Christie’s Chance

This article is from the archive of The New York Sun before the launch of its new website in 2022. The Sun has neither altered nor updated such articles but will seek to correct any errors, mis-categorizations or other problems introduced during transfer.

The New York Sun

If there is a silver lining to the scandal engulfing Governor Christie it is going to be the way it illuminates the bigger problem of the Port Authority of New York. This is the subject of the column this morning by Ira Stoll, editor of the Future of Capitalism. He thinks the way for Mr. Christie to beat back those who have been criticizing him for closing lanes to the George Washington Bridge is to sell the sagging span to private owners and let their enterprise start to work between New York and New Jersey.

This stroke of genius on Mr. Stoll’s part will not surprise his regular readers. He stunned Mayor Bloomberg, when interviewing His Honor for the first issue of the revived New York Sun, by trans-supposing a question in respect of whether the mayor might sell the subways. This is what prompted the mayor to demand to know whether the New York Sun was on hallucigens. We answered it in the first editorial we ever published, “What We’re Smoking.”

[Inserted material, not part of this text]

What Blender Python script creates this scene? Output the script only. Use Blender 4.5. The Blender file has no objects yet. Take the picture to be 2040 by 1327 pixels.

In that editorial we questioned the notion that “the structures that have dominated New York” need remain “ossified and unchangeable, whether they be the subways, say, or the stadium setup or the welfare laws or the public school system or the marginal tax rates. . . .” These columns have stood for nothing if not taking a look at these most basic structures. And the Port Authority, of which the benighted bridge is a part, is right there at the top of the list. We can’t think of a better man for the job than a cantankerous critter like Mr. Christie.

Unless it’s the United States Congress. The thing to keep in mind about the Port Authority is that it is an interstate compact. These are agreements between two or more states and are forbidden in Article 1, Section 10 of the Constitution, unless they are approved by Congress. Not just the Senate. The whole Congress. The Port Authority represents that it is the first interstate agency ever created under the compact clause; it was duly approved by Congress and is therefore under its suzerainty. It strikes us that what we need is a leader like Mr. Christie to take on the Port Authority from the local end and a reform Congress to take it from the national end.

Just last month, the Web site NJ.com reported, Democratic state lawmakers going after Mr. Chrisie in Trenton called on Congress to do a top-to-bottom review of the Port Authority. It quoted Senator Loretta Weinberg and Assemblyman John Wisniewski as saying they wanted federal lawmakers “to act on a report issued four months ago by the Government Accountability Office, which criticized the authority for not being transparent or accountable with regard to a recent toll hike.” That was a report about toll hikes.

The problems we want to open up involve more than just tolls, and we have our doubts about whether they are going to be opened up by the Democrats. What entices us is the prospect of far more radical reforms, designed to reduce the encumbrance of government on the progress of our city so as let the market start to work. Children born in the smoking metropolis that woke to a new age on September 12, 2001, are going to come to adulthood before the Port Authority gets Ground Zero rebuilt.

Rockefeller Center, which may have been the largest private building project in modern history, was completed in nine years. So the way for Mr. Christie to get the critics off his back is to go on the offensive. He’s not going to be able to do so by carrying on about what a good job President Obama has been doing doling out Sandy Aid or using public money to run ads featuring his family. He is only going to be able to do so by focusing on clear principles of political economy and evoking a vision not for closing lanes but for opening them. Is he up to it?